Bij de teistering van de stad door de Spaanse troepen in 1645 en de terugtrekking worden enkele huizen in de Kortrijkstraat in brand gestoken.
In het tweede kwart van de 17de eeuw vaardigt het stadsbestuur een pestreglement uit waarbij in de Zandwijk langs de Kortrijkstraat een groot pand en dertien kleine woningen ingericht worden als pesthuisjes, ook gekend als "de Kluize", waar de Minderbroeders de zieken verzorgen.
In 1688 brengen de Minderbroeders de Latijnse school of humaniora over vanuit de Ieperstraat naar het groot huis van "de Kluize"; de kleine pesthuisjes worden door de stad verhuurd.

De paters laten in 1704 hun kloostertuin door een gracht omringen waarvoor ze van het gemeentebestuur toelating krijgen om water uit de Kortrijkstraatvijver te halen; in 1716 echter weer gedempt en door een lange muur vervangen.

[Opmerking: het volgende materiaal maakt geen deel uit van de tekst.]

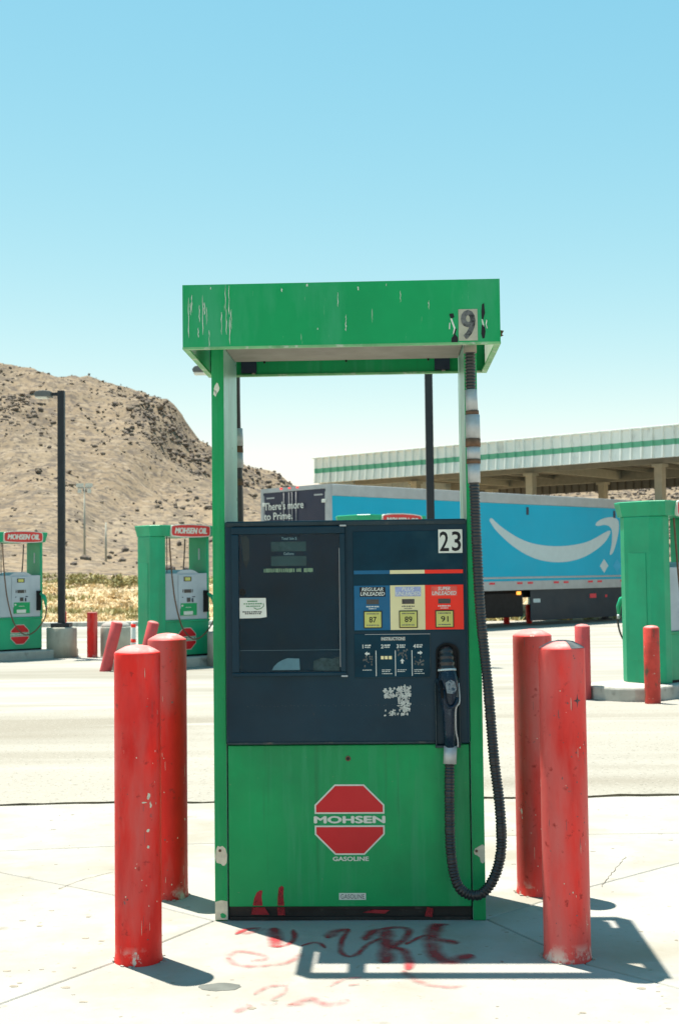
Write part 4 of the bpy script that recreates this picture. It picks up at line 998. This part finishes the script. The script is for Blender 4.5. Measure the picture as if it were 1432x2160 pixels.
for xx in (8.5, 13.2): B('vent', 'navy', sp_, xx-.06, xx+.06, -.02, -.0125, 3.42, 3.66)
sk = B('side_skirt', 'skirt', T, 8.62, 15.4, .02, .05, .14, 1.098)
B('skirt_plate', 'tprint', sk, 8.55+.2, 9.1, .012, .0195, .70, .82)
B('reflector', 'reflector', sk, 11.75, 12.1, .012, .0195, .78, .92); B('reflector', 'reflector', sk, 12.62, 12.72, .012, .0195, .79, .87)
B('marker_lamp', 'amber', T, 7.95, 8.12, .0, .04, .96, 1.06)
B('floor_frame', 'blackm', T, .1, TL, .25, TW-.25, .86, 1.098); B('axle_carriage', 'blackm', T, .4, 8.4, .7, TW-.7, .45, .859)
for xx in (1.3, 2.6):
    for yy in (.30, TW-.30):
        w = MB(); w.tube([(0, -.26, 0), (0, -.25, 0), (0, .25, 0), (0, .26, 0)], [.44, .51, .51, .44], 28)
        wo_ = w.build('tyre', M['tyre'], T, loc=(xx, yy, .51), fix=False); MB().tube([(0, -.262, 0), (0, -.20, 0)], [.27, .16], 20).build('rim', M['rail'], wo_, fix=False)
for yy in (.35, TW-.35): B('mud_flap', 'black', T, 3.35, 3.38, yy-.3, yy+.3, .15, .86)
for yy in (.5, TW-.5): B('landing_leg', 'skirt', T, 13.2, 13.38, yy-.08, yy+.08, .06, 1.10); B('landing_foot', 'skirt', T, 13.1, 13.48, yy-.15, yy+.15, .02, .06)
# black block added in place of the deep shade below the floor
B('under_floor_shade', 'blackm', T, 3.6, 8.35, .10, .68, .28, 1.02, bevel=.02)
# rear frame and doors
rf = MB()
rf.box(0, .14, -.035, .07, T0, T1-.001); rf.box(0, .14, TW-.07, TW+.035, T0, T1-.001); rf.box(.002, .138, .07, TW-.07, 3.93, T1-.001); rf.box(.002, .138, .07, TW-.07, T0, 1.22)
rear = rf.build('rear_frame', M['rail'], T)
for a, b in ((.075, 1.325), (1.335, TW-.075)):
    d = B('rear_door', 'navy', T, .02, .06, a, b, 1.225, 3.925, bevel=.008)
    for yy in ((b-.10, ) if a < 1 else (a+.055, a+.17, a+.39)): MB().tube([(-.0, yy, 1.24), (-.0, yy, 3.90)], .020, 8).build('lock_rod', M['rodgrey'], d, fix=False)
    ye = a+.03 if a < 1 else b-.03
    for z in (3.60, 2.70, 1.8): B('hinge', 'white', d, -.03, .0195, ye-.05, ye+.09 if a < 1 else ye+.05, z-.04, z+.05, bevel=.006)
    B('door_edge', 'rail', d, .012, .0195, *((a, a+.03) if a < 1 else (b-.03, b)), 1.3, 3.85)
    B('door_strip', 'rail', d, .012, .0195, *((a+.12, a+.45) if a < 1 else (b-.45, b-.12)), 3.76, 3.80)
for yy in (1.16, 1.48, 1.82): B('marker_lamp', 'redlamp', rear, -.03, -.001, yy-.03, yy+.03, 4.0, 4.03)
for s, z in (("There's more", 3.55), ("to Prime.", 3.27)):
    w_ = 1.62 if s[0] == 'T' else 1.17
    me = text_mesh(s, 'lettering', 'white', w=w_, h=.215 if s[0] == 'T' else .20, cx=0, cz=0, y=0, bold=.008, depth=.004, align='L')
    o = link('lettering', me, rear); o.matrix_local = Matrix.Translation((-.027, 2.52, z)) @ Matrix.Rotation(R(-90), 4, 'Z')
B('bumper', 'rail', T, .0, .1, .3, TW-.3, .48, .58); 
for yy in (.6, TW-.6): B('bumper_leg', 'rail', T, .02, .09, yy-.05, yy+.05, .581, T0-.002)

# ------------------------------------------------------------------ big truck-lane canopy
KA = math.atan2(-.662, .749)
K = empty('station_canopy', (-1.0, 54.0, -.32), KA); tag(K, 'large white station canopy with a green stripe, on cream steel columns behind the trailer', 'canopy')
KL, KD, KU, KT = 26.0, 12.0, 5.50, 6.54
zs = [KU, KU+.42, KU+.62, KT]
pm = MB(); w = .40
pr = [(0, 0), (.02, -.09), (.075, -.09), (.095, 0), (w-.022, 0)]
for a, b, mi, out in ((zs[0], zs[1], 0, (-.11, 0)), (zs[1], zs[2], 1, (0, 0)), (zs[2], zs[3], 0, (0, 0))):
    base = len(pm.v); n = len(pr)
    pm.v += [(x, y+out[0]*.4, a) for x, y in pr] + [(x, y+out[1], b) for x, y in pr] + [(x, .06, a) for x, y in pr] + [(x, .06, b) for x, y in pr]
    for k in range(n-1): pm.face([base+k, base+k+1, base+n+k+1, base+n+k], mi); pm.face([base+2*n+k+1, base+2*n+k, base+3*n+k, base+3*n+k+1], mi)
    pm.face([base+j for j in range(n)] + [base+2*n+j for j in reversed(range(n))], mi); pm.face([base+n+j for j in reversed(range(n))] + [base+3*n+j for j in range(n)], mi)
    pm.face([base, base+n, base+3*n, base+2*n], mi); pm.face([base+n-1, base+3*n-1, base+4*n-1, base+2*n-1][::-1], mi)
pme = pm.mesh('fascia_panel', [M['fwhite'], M['fgreen']])
for k in range(int(KL/w)):
    link('fascia_panel', pme, K, (k*w, 0, 0)); 
for k in range(int(KL/w)):
    o = link('fascia_panel', pme, K, (k*w+w, KD, 0), math.pi)
for k in range(int((KD-.2)/w)):
    link('fascia_panel', pme, K, (-.07, KD-.1-k*w, 0), -math.pi/2); link('fascia_panel', pme, K, (KL+.07, .1+k*w, 0), math.pi/2)
B('roof_edge', 'fwhite', K, -.12, KL+.1, -.07, KD+.07, KT+.002, KT+.06, bevel=.015)
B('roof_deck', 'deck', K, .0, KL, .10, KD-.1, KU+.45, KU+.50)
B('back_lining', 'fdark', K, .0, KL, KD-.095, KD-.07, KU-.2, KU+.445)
mb = MB()
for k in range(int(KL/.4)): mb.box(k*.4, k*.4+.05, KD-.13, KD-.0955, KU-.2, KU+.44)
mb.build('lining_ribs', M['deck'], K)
for y in (2.5, 9.5): B('girder', 'brown_steel', K, .1, KL-.1, y-.09, y+.09, KU+.02, KU+.449)
xc = [(3.4, 9.1, 14.6, 20.3, 25.4), (2.4, 8.25, 14.0, 19.8, 25.2)]
for j, y in enumerate((2.5, 9.5)):
    for x in xc[j]:
        c = B('column', 'cream_steel', K, x-.15, x+.15, y-.15, y+.15, 0, KU+.018)
        B('column_cap', 'cream_steel', c, x-.22, x+.22, y-.22, y+.22, KU-.09, KU+.012)
for x in xc[0]:
    B('crossbeam', 'cream_steel', K, x-.07, x+.07, 2.6, 9.4, KU+.10, KU+.448)
mb = MB()
for x in [1+1.6*i for i in range(16)]: mb.box(x-.04, x+.04, .2, KD-.2, KU+.30, KU+.448)
mb.build('purlins', M['brown_steel'], K)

Nadat de dochters van de voormalige burgemeester Jan Van Ryckegem en Petronella De Bouserie vanaf 1693 een aantal renten aan de armendis schenken, bouwt één van hen, Petronella, in 1705 achter haar woning nabij het pand van de Minderbroeders, drie huizen voor het onderbrengen van weesmeisjes en (aanvankelijk) arme weduwen. In 1710 wordt de stichtingsakte van het meisjesweeshuis ondertekend, dat bestaat uit onder meer het grote woonhuis, de nieuw opgetrokken woningen, de kapel en de ovenbuur. In de loop van de 18de eeuw kent de instelling een gestage groei en uitbreiding met onder meer een hoeve.

Na sloop van de pesthuisjes wordt in 1720-1721 het nieuwe collegegebouw van de Minderbroeders opgetrokken naar ontwerp van de Gentse architect Jan Pauwels (zie nummer 59). In 1776 wordt de haakse toegangsdreef tot het klooster met linden afgeboord (zie Patersdreef).

Op een kaart van de "Hoeberghtiende" in Tielt-buiten getekend door landmeter Franciscus De Bal in 1738 wordt een deel van de Kortrijkstraat weergegeven met onder meer de "Meulevyver". Het stadsplan van Philip Jan Lemaieur van 1786 geeft reeds grotendeels aaneengesloten bebouwing weer langsheen de Kortrijkstraat.

Een ontwerpplan van 1788 door landmeter A. Lefebvre voor de herstelling en rechttrekking van de steenweg naar Wakken geeft de primitieve noord-zuidas in Tielt-binnen weer, waarbij de Markt via het noordelijk deel van de Kortrijkstraat en de huidige Steenstraat ter hoogte van het Stokt met de weg naar Wakken wordt verbonden. Tijdens de Franse Revolutie (1798) wordt in het college een "Tempel der Wet" opgericht en wordt het meisjesweeshuis onder toezicht geplaatst van de Bestuurlijke Commissie voor de Burgerlijke Godshuizen; laatstgenoemde wordt vanaf 1809 opnieuw door religieuzen bestuurd.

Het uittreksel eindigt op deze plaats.